● **Written request**
State only the number of lines that contain the string "scene".

(Items from a dataset)

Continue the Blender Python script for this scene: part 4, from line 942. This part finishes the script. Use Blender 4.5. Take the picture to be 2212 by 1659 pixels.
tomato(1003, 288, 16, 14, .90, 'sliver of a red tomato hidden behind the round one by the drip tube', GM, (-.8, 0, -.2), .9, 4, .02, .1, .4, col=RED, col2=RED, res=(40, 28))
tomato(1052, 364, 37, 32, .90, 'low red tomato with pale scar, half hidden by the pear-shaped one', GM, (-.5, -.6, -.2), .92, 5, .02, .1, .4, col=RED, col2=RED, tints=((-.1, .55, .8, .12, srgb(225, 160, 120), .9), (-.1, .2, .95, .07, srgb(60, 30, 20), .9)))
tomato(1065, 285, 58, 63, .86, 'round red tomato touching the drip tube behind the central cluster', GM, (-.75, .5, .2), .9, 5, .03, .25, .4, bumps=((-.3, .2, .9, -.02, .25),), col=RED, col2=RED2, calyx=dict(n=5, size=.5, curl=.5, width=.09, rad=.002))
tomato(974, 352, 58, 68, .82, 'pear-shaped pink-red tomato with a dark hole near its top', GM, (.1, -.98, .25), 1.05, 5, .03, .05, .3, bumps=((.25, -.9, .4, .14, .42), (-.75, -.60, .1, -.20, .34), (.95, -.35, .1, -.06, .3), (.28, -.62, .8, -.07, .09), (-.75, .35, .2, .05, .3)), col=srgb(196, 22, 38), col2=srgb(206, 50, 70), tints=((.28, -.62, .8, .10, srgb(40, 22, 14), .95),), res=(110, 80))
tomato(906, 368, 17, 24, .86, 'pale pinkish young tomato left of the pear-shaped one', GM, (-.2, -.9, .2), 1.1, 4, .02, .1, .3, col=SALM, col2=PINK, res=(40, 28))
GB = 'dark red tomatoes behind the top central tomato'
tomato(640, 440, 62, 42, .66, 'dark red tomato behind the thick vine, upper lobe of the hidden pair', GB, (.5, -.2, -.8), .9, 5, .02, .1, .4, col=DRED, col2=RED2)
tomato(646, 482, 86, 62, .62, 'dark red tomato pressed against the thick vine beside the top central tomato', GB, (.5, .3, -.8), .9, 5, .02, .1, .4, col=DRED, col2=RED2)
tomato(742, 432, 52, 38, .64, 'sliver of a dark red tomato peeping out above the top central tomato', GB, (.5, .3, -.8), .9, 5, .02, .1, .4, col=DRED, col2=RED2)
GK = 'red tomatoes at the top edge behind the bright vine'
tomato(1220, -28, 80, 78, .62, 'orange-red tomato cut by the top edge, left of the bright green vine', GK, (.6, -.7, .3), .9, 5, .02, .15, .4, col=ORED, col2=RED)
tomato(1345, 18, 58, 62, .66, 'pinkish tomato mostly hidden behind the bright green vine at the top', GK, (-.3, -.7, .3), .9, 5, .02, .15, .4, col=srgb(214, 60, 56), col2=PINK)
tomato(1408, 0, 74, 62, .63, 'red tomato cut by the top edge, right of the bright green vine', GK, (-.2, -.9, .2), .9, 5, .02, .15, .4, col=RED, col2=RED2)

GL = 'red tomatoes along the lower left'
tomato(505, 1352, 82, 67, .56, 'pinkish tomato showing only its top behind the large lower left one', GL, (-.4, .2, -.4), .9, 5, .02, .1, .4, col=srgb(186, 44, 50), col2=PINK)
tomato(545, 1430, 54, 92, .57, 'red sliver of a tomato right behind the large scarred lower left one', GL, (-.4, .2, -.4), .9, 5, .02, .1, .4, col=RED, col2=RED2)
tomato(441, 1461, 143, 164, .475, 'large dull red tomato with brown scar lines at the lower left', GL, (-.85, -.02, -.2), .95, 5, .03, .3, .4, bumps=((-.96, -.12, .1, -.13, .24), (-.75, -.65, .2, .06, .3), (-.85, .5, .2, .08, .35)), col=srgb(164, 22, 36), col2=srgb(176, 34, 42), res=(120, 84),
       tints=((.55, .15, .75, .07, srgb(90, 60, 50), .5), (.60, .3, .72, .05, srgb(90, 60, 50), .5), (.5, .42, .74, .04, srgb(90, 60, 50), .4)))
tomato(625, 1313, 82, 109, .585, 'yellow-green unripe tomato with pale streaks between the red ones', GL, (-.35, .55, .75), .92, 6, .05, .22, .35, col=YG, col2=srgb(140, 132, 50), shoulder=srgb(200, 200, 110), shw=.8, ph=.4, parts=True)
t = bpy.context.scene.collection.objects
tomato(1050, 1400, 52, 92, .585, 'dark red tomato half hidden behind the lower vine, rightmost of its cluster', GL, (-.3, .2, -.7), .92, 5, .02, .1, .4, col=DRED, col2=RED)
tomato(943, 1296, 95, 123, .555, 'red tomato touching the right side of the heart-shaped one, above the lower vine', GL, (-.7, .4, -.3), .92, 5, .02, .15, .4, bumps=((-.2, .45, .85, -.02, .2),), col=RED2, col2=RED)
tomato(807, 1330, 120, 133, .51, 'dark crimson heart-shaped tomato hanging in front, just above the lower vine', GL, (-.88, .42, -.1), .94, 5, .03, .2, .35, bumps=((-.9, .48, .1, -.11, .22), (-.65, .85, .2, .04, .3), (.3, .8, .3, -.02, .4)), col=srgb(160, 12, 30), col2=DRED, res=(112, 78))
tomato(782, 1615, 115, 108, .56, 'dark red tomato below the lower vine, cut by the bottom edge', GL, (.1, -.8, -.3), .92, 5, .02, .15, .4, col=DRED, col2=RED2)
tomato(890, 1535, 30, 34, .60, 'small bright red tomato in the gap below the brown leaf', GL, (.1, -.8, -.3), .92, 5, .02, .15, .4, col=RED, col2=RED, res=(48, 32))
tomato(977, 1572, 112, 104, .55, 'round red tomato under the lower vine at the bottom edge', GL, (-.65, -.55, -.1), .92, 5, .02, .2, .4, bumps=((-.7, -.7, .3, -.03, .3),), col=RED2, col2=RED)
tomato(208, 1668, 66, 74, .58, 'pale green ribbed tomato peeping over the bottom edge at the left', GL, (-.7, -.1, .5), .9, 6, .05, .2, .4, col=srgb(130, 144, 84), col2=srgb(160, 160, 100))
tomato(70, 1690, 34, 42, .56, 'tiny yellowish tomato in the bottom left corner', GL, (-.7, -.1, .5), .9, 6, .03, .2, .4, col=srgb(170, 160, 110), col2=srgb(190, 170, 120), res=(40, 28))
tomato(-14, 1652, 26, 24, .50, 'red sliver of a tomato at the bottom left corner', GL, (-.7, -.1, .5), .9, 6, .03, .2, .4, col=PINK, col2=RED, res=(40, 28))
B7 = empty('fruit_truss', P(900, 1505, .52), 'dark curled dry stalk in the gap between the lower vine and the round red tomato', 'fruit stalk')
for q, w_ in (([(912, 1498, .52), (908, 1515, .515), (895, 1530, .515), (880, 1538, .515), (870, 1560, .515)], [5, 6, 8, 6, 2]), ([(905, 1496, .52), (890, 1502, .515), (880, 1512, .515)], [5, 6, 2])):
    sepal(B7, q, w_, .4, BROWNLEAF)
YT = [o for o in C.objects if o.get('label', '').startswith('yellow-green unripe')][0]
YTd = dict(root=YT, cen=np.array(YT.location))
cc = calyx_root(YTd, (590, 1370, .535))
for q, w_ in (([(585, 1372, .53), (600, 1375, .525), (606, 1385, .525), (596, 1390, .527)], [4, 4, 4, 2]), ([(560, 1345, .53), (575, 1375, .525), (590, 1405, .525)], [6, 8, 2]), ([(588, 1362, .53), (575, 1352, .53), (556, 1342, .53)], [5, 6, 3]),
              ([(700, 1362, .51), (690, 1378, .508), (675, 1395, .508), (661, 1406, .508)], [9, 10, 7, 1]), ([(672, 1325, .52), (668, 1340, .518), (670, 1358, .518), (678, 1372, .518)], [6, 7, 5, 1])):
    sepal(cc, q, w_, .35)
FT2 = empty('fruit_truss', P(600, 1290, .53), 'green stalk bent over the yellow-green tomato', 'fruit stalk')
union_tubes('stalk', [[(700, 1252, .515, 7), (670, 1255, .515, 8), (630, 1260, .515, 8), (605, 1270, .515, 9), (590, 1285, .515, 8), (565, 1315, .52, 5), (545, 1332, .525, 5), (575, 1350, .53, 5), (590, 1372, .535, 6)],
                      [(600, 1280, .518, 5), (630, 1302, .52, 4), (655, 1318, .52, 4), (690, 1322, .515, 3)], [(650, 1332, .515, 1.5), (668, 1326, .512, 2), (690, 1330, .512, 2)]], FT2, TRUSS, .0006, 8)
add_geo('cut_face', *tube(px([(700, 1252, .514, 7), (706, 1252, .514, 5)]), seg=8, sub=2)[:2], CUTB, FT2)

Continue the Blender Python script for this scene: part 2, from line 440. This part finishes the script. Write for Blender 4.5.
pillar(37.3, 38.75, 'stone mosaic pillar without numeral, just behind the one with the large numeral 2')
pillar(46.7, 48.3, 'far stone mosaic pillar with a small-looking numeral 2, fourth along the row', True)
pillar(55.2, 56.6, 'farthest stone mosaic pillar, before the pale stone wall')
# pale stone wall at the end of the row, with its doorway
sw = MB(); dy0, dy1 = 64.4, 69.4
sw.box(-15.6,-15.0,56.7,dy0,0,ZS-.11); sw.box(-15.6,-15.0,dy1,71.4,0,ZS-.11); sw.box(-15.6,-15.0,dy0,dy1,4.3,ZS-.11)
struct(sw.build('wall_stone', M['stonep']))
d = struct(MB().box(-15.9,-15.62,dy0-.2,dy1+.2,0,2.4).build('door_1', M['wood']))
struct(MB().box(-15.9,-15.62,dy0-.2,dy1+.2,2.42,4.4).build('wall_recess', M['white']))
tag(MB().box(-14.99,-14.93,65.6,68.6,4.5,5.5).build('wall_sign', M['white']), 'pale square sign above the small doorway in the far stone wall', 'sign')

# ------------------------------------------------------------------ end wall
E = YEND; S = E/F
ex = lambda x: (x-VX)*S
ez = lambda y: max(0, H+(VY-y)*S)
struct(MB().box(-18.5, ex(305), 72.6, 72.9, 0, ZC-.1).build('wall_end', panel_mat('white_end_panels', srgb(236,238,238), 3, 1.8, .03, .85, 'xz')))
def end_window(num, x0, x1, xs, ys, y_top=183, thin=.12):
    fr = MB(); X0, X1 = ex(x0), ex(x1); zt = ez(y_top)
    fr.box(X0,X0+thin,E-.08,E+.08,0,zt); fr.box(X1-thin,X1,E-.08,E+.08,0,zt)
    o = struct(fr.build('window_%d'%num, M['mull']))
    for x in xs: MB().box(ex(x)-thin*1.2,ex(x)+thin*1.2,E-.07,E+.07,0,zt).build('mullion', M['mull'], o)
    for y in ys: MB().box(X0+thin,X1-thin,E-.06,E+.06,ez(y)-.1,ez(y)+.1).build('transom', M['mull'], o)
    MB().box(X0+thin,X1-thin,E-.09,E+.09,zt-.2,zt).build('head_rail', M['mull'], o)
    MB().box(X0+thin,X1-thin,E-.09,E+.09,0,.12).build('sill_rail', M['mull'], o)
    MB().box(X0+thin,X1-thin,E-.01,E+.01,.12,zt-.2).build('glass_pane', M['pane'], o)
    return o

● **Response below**
3